Not much stuff heavier than helium

Must be VERY old (10 to 15 billion years)

Novas and Supernovas

(Redshift: Photo Gallery: Supernovae)

Centaurus A galaxy (1986): 13 million light years away

(Redshift: Photo Gallery: Supernovae: <last frame>)

Supernova Blast Begins Taking Shape

This Hubble Space Telescope picture shows Supernova 1987A and its neighborhood. The series of four panels shows the evolution of the SN 1987A debris from February 1994 to February 1996. Material from the stellar interior was ejected into space during the supernova explosion in February 1987. The explosion debris is expanding at nearly 6 million miles per hour.

Quasars

(Redshift: Photo Gallery: Quasars)

Name given to "quasi-stellar objects"

Emit radio waves

Very large redshift

Some of the most distant objects (some more than 10 billion light years)

Black Holes

Massive Black Holes Dwell In Most Galaxies, According To Hubble Census

The three galaxies above are believed to contain central, supermassive black holes. The galaxy NGC 4486B (lower-left) shows a double nucleus (lower-right). The images of NGC 3377 and NGC 4486B are 2.7 arcseconds on a side, and for NGC 3379 the size is 5.4 arcseconds; the lower-right is a blow-up of the central 0.5 arcseconds of NGC 4486B.

Deepest Space

Hubble Deep Field

Several hundred never before seen galaxies are visible in this "deepest-ever" view of the universe. Besides the classical spiral and elliptical shaped galaxies, there is a bewildering variety of other galaxy shapes and colors that are important clues to understanding the evolution of the universe. Some of the galaxies may have formed less that one billion years after the Big Bang.

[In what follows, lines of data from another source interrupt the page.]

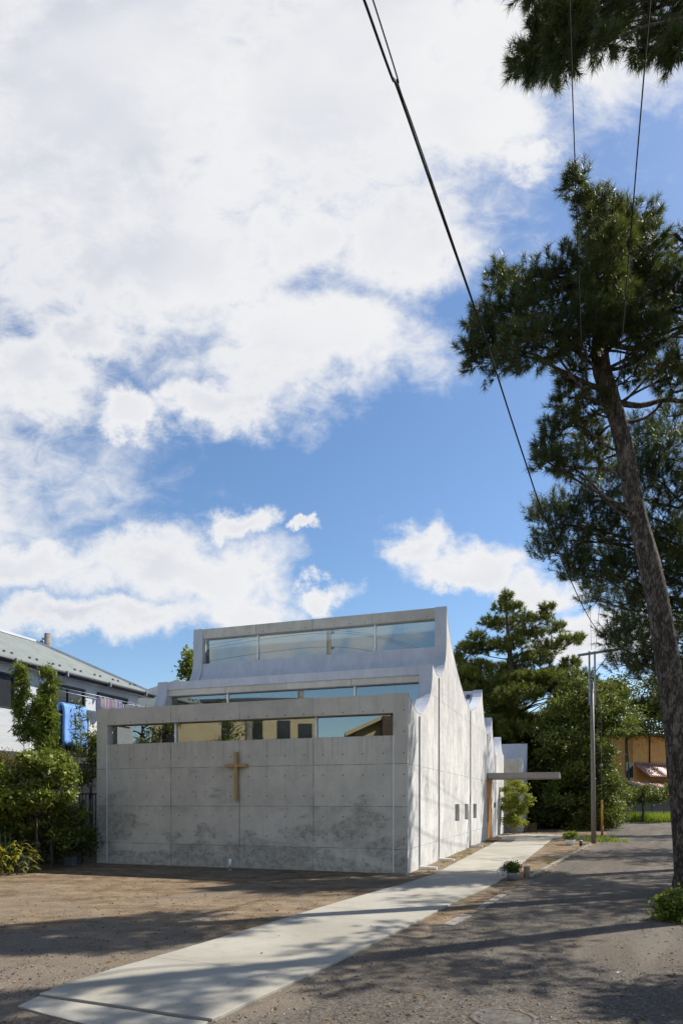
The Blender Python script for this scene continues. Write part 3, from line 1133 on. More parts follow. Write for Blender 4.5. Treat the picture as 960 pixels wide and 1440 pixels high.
# cross
cr = MB()
cx_, cy_ = -4.05, -.10
cr.box(cx_ - .035, cx_ + .035, cy_, cy_ + .075, 1.57, 2.70)
o = cr.build('cross', M['cross_wood'], church)
cr = MB()
cr.box(cx_ - .285, cx_ + .285, cy_ - .004, cy_ + .071, 2.347, 2.415)
cr.build('cross_arm', M['cross_wood'], o)
for zz in (1.85, 2.5):
    cr = MB()
    cr.box(cx_ - .015, cx_ + .015, cy_ + .07, .01, zz - .015, zz + .015)
    cr.build('bracket', M['steel_grey'], o)

# downpipes at each valley
for s_, zt in ((1.13, 3.50), (3.46, 4.78), (9.05, 4.63), (16.6, 3.55)):
    mb = MB()
    mb.box(-.01, .03, s_ + .012, s_ + .036, .06, zt)
    o = mb.build('downpipe', M['white_pipe'], church)
    mb = MB()
    mb.bar((.0, s_, .045), (.42, s_ - .03, .035), .075, .05)
    mb.build('drain_spout', M['white_pipe'], o)
    mb = MB()
    mb.box(-.012, .004, s_ - .045, s_ + .011, .03, zt)
    mb.build('shadow_gap', M['dark_plastic'], o)

# little side windows
for s0, s1, z0, z1 in SW:
    mb = MB()
    t_ = .03
    mb.box(-.2, -.15, s0 + .001, s0 + t_, z0 + .001, z1 - .001)
    mb.box(-.2, -.15, s1 - t_, s1 - .001, z0 + .001, z1 - .001)
    mb.box(-.2, -.15, s0 + t_, s1 - t_, z0 + .001, z0 + t_)
    mb.box(-.2, -.15, s0 + t_, s1 - t_, z1 - t_, z1 - .001)
    o = mb.build('window_frame', M['steel_grey'], church)
    mb = MB()
    mb.box(-.18, -.17, s0 + t_, s1 - t_, z0 + t_, z1 - t_)
    mb.build('pane', M['glass'], o)

# entrance: door, canopy
mb = MB()
n = 7
for i in range(n):
    a = DOOR[0] + .08 + (DOOR[1] - DOOR[0] - .16) * i / n
    c = DOOR[0] + .08 + (DOOR[1] - DOOR[0] - .16) * (i + 1) / n
    mb.box(-.09, -.02, a + .004, c - .004, .03, 2.36)
mb.box(-.125, -.10, DOOR[0] + .08, DOOR[1] - .08, .03, 2.36)
do = mb.build('door', M['door_wood'], church)
mb = MB()
mb.box(-.15, -.03, DOOR[0] + .002, DOOR[0] + .078, .0, 2.45)
mb.box(-.15, -.03, DOOR[1] - .078, DOOR[1] - .002, .0, 2.45)
mb.box(-.15, -.03, DOOR[0] + .08, DOOR[1] - .08, 2.37, 2.45)
mb.build('door_frame', M['door_wood'], church)
mb = MB()
mb.bar((.0, DOOR[0] + .3, .7), (.0, DOOR[0] + .3, 1.7), .03)
mb.bar((-.06, DOOR[0] + .3, .8), (.0, DOOR[0] + .3, .8), .02)
mb.bar((-.06, DOOR[0] + .3, 1.6), (.0, DOOR[0] + .3, 1.6), .02)
mb.build('handle', M['steel_grey'], do)
mb = MB()
mb.strip([(13.48, 2.47), (13.48, 2.69)], [(15.5, 2.47), (15.5, 2.69)], .004, 2.78)
mb.build('canopy', M['canopy_paint'], church)
mb = MB()
mb.box(-.01, .05, 16.05, 16.17, 1.28, 1.5)
mb.build('intercom', M['dark_plastic'], church)

# rear wing, standing a little proud of the nave wall
wing_prof = curve([(21.4, 3.72), (21.8, 3.25), (22.6, 3.0), (23.6, 3.15), (24.4, 3.7), (24.9, 4.75)], 18)
for x0, x1 in ((.50, .82), (-6, -5.7)):
    mb = MB()
    for a, c in zip(wing_prof, wing_prof[1:]):
        c = (max(c[0], a[0] + .001), c[1])
        for xx in (x0, x1):
            mb.add([(xx, a[0], 0), (xx, c[0], 0), (xx, c[0], c[1]), (xx, a[0], a[1])], [(0, 1, 2, 3)])
        mb.add([(x0, a[0], a[1]), (x1, a[0], a[1]), (x1, c[0], c[1]), (x0, c[0], c[1])], [(0, 1, 2, 3)])
    mb.add([(x0, 21.4, 0), (x1, 21.4, 0), (x1, 21.4, 3.72), (x0, 21.4, 3.72)], [(0, 1, 2, 3)])
    e, ze = wing_prof[-1]
    mb.add([(x0, e, 0), (x1, e, 0), (x1, e, ze), (x0, e, ze)], [(0, 1, 2, 3)])
    mb.build('rear_wing_wall', M['concrete_side'], church)
mb = MB()
mb.box(-5.7, .50, 21.42, 21.7, 0, 3.70)
mb.build('rear_wing_front', M['concrete_front'], church)
mb = MB()
mb.box(-2.0, -.1, 21.395, 21.42, 3.05, 3.3)
mb.build('rear_window', M['dark_glass'], church)
mb = MB()
mb.strip(offset(wing_prof, .01)[3:], offset(wing_prof, -.06)[3:], -5.7, .50)
mb.strip([(24.86, 3.4), (24.86, 4.76)], [(24.93, 3.4), (24.93, 4.76)], -5.7, .50)
mb.build('rear_roof_sheet', M['roof_metal'], church)
mb = MB()
mb.strip(offset(wing_prof, .014), offset(wing_prof, .001), .494, .826)
mb.build('rear_capping', M['roof_metal'], church)

# ------------------------------------------------------------------ small things round the church
gx, gy = wl(-3.95, -.55)
t = thing('spotlight', 'small white spotlight on a short post at the foot of the wall below the cross', 'spotlight', (gx, gy, 0))
mb = MB()
mb.lathe((0, 0, 0), [(.045, 0), (.045, .012), (.012, .014), (.012, .12)], 14)
mb.build('post', M['galv'], t)
mb = MB()
mb.tube([(0, -.02, .10), (0, .0, .17), (0, .025, .25)], [.03, .034, .036], 14)
mb.build('lamp_head', M['white_metal'], t)


def plant_pot(name, label, loc, r, h, ph, pr, mat, leaf, L, kind='shrub'):
    t = thing(name, label, 'potted plant', loc)
    mb = MB()
    mb.lathe((0, 0, 0), [(r * .72, 0), (r * .95, h * .6), (r, h), (r * .9, h), (r * .88, h * .85)], 22)
    mb.build('pot', mat, t)
    leafy('plant', t, [((0, 0, h + ph * .45), (pr, pr * .8, ph * .5))], leaf, 60, 30, .045, L, .4, .5, .6)
    return t


x_, y_ = gp(720, 1238)
plant_pot('flower_pot', 'round grey pot with dense green plant by the path, nearest the gravel drive', (x_, y_, 0), .12, .16, .20, .16, M['ceramic'], M['leaf_mid'], .05)
x_, y_ = gp(740, 1234)
t = thing('log_stump', 'short cut log standing upright beside the grey pot on the path edge', 'log', (x_, y_, 0))
mb = MB()
mb.tube([(0, 0, -.01), (0, 0, .11), (0, 0, .225)], [.072, .066, .068], 14, wob=.06)
mb.build('log', M['log'], t)
x_, y_ = gp(706, 1233)
t = thing('white_pail', 'small white enamel pail tipped over against the grey plant pot', 'pail', (x_, y_, 0))
mb = MB()
mb.tube([(.05, 0, .05), (.02, 0, .11), (-.03, 0, .20)], [.045, .055, .062], 18)
mb.build('body', M['white_metal'], t)
mb = MB()
mb.tube([(-.06, .05, .17), (-.10, .02, .13), (-.11, -.02, .06), (-.08, -.05, .03)], .006, 6)
mb.build('handle', M['steel_grey'], t)
x_, y_ = gp(801, 1188.5)
plant_pot('flower_pot', 'white bowl with pale green bushy plant near the utility pole', (x_, y_, 0), .17, .2, .3, .26, M['white_metal'], M['leaf_light'], .07)
x_, y_ = gp(816, 1190)
t = thing('short_post', 'short dark cylindrical post between white plant bowl and utility pole', 'garden light', (x_, y_, 0))
mb = MB()
mb.lathe((0, 0, 0), [(.05, 0), (.05, .17), (.044, .175)], 14)  # plain dark post with a cap, no lamp in it
mb.build('post', M['dark_plastic'], t)
mb = MB()
mb.lathe((0, 0, .176), [(.056, 0), (.056, .02), (.03, .03)], 14)
mb.build('cap', M['galv'], t)
x_, y_ = gp(745, 1171)
t = thing('wooden_crate', 'dark slatted wooden crate in the shade beyond the sapling', 'crate', (x_, y_, 0), R(-15))
t.scale = (.7, .7, .8)
mb = MB()
for k in range(4):
    mb.box(-.45, .45, -.26, -.235, .06 + .14 * k, .16 + .14 * k)
    mb.box(-.45, .45, .235, .26, .06 + .14 * k, .16 + .14 * k)
for sx in (-.44, .38):
    for sy in (-.234, .174):
        mb.box(sx, sx + .06, sy, sy + .06, 0, .62)
mb.build('slats', M['timber_old'], t)

# sapling by the entrance
sx_, sy_ = 8.05, 31.9
pads = []
for k in range(44):
    h = rng.uniform(.4, 2.6)
    rr = .95 * (1 - abs(h - 1.55) / 2.0)
    a = rng.random() * 6.28
    pads.append(((sx_ + math.cos(a) * rr * rng.random(), sy_ + math.sin(a) * rr * rng.random(), h), (.18, .18, .13)))
broadleaf('slender sapling with yellow-green leaves beside the church entrance', (sx_, sy_, 0), 2.2, .035, pads, M['leaf_sapling'], 12, 16, .09, .10, .5, .4, .5, name='sapling', barkm='pale_bark')

# small dark blocks left of the church
for u0, v0, w_, h_, lab in ((33.5, 1227, .19, .36, 'dark grey upright block half hidden in the yellow-leaved plants'), (100, 1218, .25, .22, 'low dark grey block in the shade near the church corner')):
    x_, y_ = gp(u0, v0)
    mb = MB()
    mb.box(-w_ / 2, w_ / 2, -.09, .09, 0, h_)
    o = mb.build('stone_block', M['dark_block'], None, (x_, y_, 0))
    o.rotation_euler = (0, 0, -ANG)
    bv_ = o.modifiers.new('bevel', 'BEVEL')
    bv_.width = .012
    tag(o, lab, 'block')

# ------------------------------------------------------------------ utility poles and cables
PX, PY = 9.3, 25.2
pole = thing('utility_pole', 'slim timber utility pole with steel crossarm beside the gravel drive', 'utility pole', (PX, PY, 0))
mb = MB()
mb.tube([(0, 0, -.1), (-.03, 0, 2.5), (-.07, 0, 5.95)], [.092, .078, .062], 12)
mb.build('pole', M['pole_wood'], pole)
mb = MB()
mb.bar((-.17, -.06, 5.1), (-.19, -.06, 7.08), .06, .04)
mb.bar((.03, -.06, 5.1), (.01, -.06, 7.08), .06, .04)
mb.build('extension_bracket', M['galv'], pole)
mb = MB()
mb.bar((-.62, -.1, 6.92), (.98, -.1, 7.16), .085, .085)
mb.build('crossarm', M['steel_grey'], pole)
mb = MB()
mb.bar((.05, -.08, 6.35), (.62, -.1, 7.08), .05, .03)
mb.build('brace', M['galv'], pole)
mb = MB()
for k in range(3):
    mb.lathe((.86 + .06 * k, -.1, 7.19), [(.03, 0), (.045, .03), (.03, .06), (.045, .09), (.02, .12)], 10)
mb.build('insulator', M['ceramic'], pole)
mb = MB()
mb.tube(smooth_path([(.9, -.1, 7.2), (1.0, -.12, 7.05), (1.06, -.1, 6.9), (1.2, -.1, 6.86), (1.1, -.1, 7.0)], 14), .018, 5)
mb.build('cable_loop', M['rubber'], pole)

gx, gy = gp(846, 1176)
t = thing('guy_wire', 'steel guy wire with yellow sleeve and small round ball beside the timber pole', 'guy wire', (gx, gy, 0))
tx, ty, tz = PX + .0 - gx, PY - gy, 6.3
d = np.array((-.17, -.3, 6.0))
mb = MB()
mb.tube([(0, 0, 0), tuple(d * .3), tuple(d)], .0055, 5)
mb.build('wire', M['steel_grey'], t)
mb = MB()
mb.tube([tuple(d * .006), tuple(d * .27)], .05, 10)
mb.build('sleeve', M['yellow_guard'], t)
mb = MB()
mb.tube([tuple(d * -.002), tuple(d * .07)], .053, 10)
mb.build('sleeve_end', M['red_guard'], t)
mb = MB()
c = d * .52
mb.lathe(tuple(c), [(.015, -.07), (.055, -.042), (.07, 0), (.055, .042), (.015, .07)], 14)
mb.build('ball', M['ceramic'], t)

# pole across the street on the left, seen mirrored in the high window
P2 = (-10.0, 8.4)
pole2 = thing('utility_pole', 'tall concrete utility pole on the near side of the yard mirrored in the high window', 'utility pole', (P2[0], P2[1], 0))
mb = MB()
mb.tube([(0, 0, -.1), (0, 0, 5), (0, 0, 11.2)], [.17, .145, .11], 14)
mb.build('pole', M['kerb_stone'], pole2)
mb = MB()
mb.box(-.2, .2, -.2, -.1, 10.3, 10.42)
mb.build('bracket', M['galv'], pole2)
mb = MB()
mb.box(-.2, .2, -.2, -.1, 9.5, 9.62)
mb.build('bracket', M['galv'], pole2)

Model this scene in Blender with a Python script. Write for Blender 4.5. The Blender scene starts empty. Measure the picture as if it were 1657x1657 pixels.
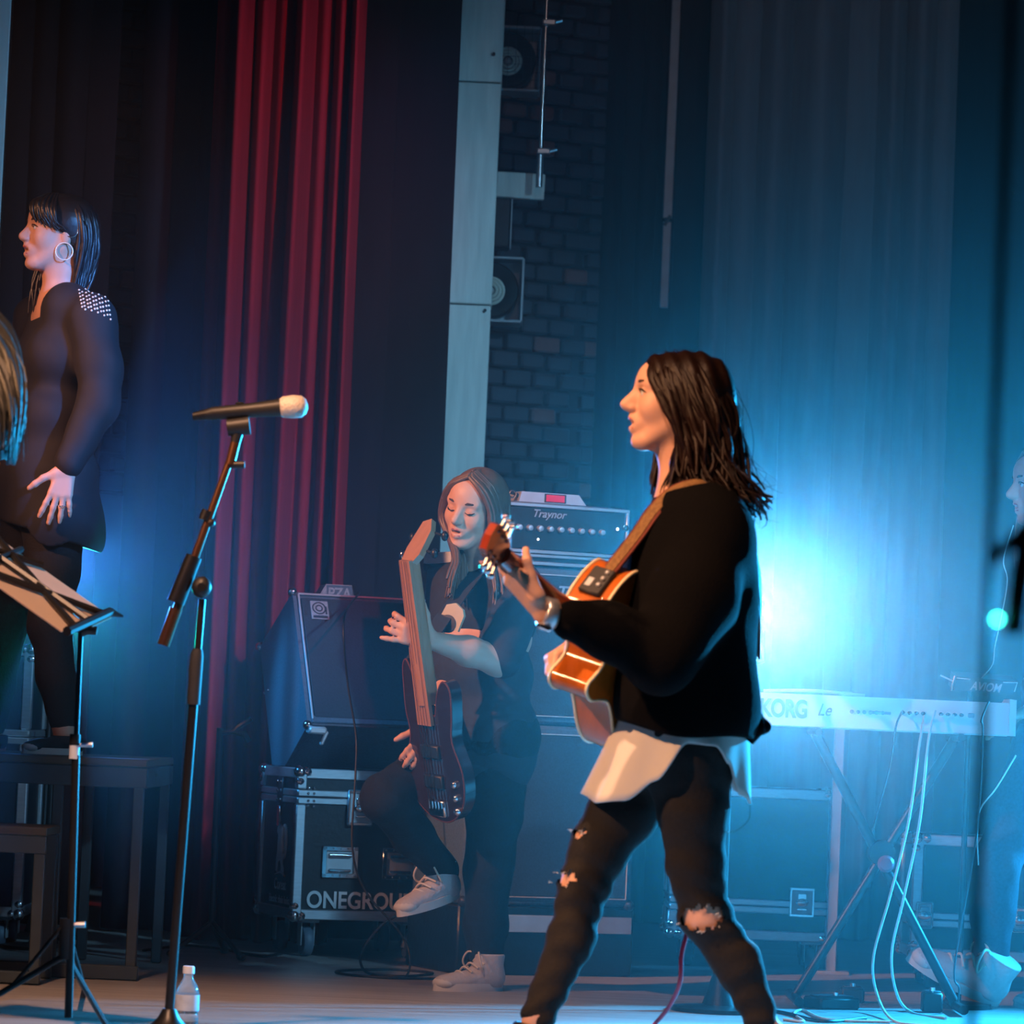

The HDF image covers a speck of sky 1/30th the diameter of the full Moon (about 25% of the entire HDF is shown here). This is so narrow, just a few foreground stars in our Milky Way galaxy are visible and are vastly outnumbered by the menagerie of far more distant galaxies, some nearly as faint as 30th magnitude, or nearly four billion times fainter than the limits of human vision. The field is considered representative of the typical distribution of galaxies in space because the universe, statistically, looks the same in all directions.